Job descriptions

Michael P Jansen

Job descriptions are a good thing. Whether you clean the streets or transplant hearts, it’s beneficial to know exactly what you’re to do. It informs — and protects — you and your clients and your boss.

Teachers, students and parents all have job descriptions in your classroom. 

Teacher

  • to be a subject master
  • to plan the course
  • to create and maintain a top-notch instructional environment1
  • to create and execute engaging, relevant, rigorous activities
  • to create and manage positive relationships with students, parents, colleagues
  • to instruct or explain… this used to be called “teaching”
  • to assess student performance and learning

Student

  • to understand, by engaging himself or herself in the instructional environment
  • to ask and answer questions; participate positively
  • to take notes
  • to study at home regularly — re-write/summarize notes, complete homework
  • to revise (review) for tests

Parent(s)/Guardian(s)

  • to support student learning, in cooperation with — not opposition to — the teacher

When we know what we must do, our jobs get easier. We can only teach — we can’t learn for a student. (Corollary: extra help is simply extra teaching.)

Students should not study for tests. Studying is the extraction of meaning and the retention thereof. This must be done day-to-day. Before a test, a student revises — or reviews — what he or she has learned. Learning material immediately before a test is hardly ideal. There is too much; it promotes rote memorization.

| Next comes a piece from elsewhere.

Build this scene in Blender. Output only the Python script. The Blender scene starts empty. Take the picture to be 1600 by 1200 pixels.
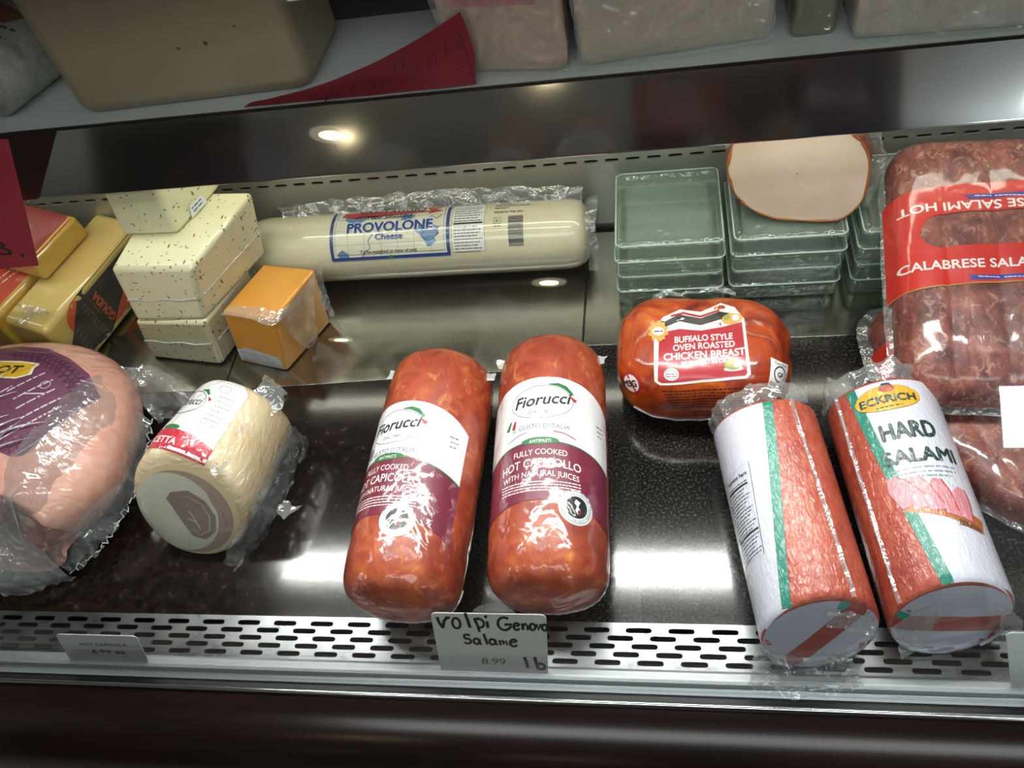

One word is missing from the above. In my book, this is a four-letter word: MARKS.

Education is a long game. Marks are a short game.
Real education is more than subject mastery. It includes behaviour, and respect and responsibility and accountability, along with a firm handshake and polishing one’s shoes. These are important for citizenship — more important than chemical equilibrium.

This year, my plan is to ensure that everyone — starting with me — is accountable. 

Note

  1. High School Chemistry classrooms are an instructional environment — the learning environment is at home.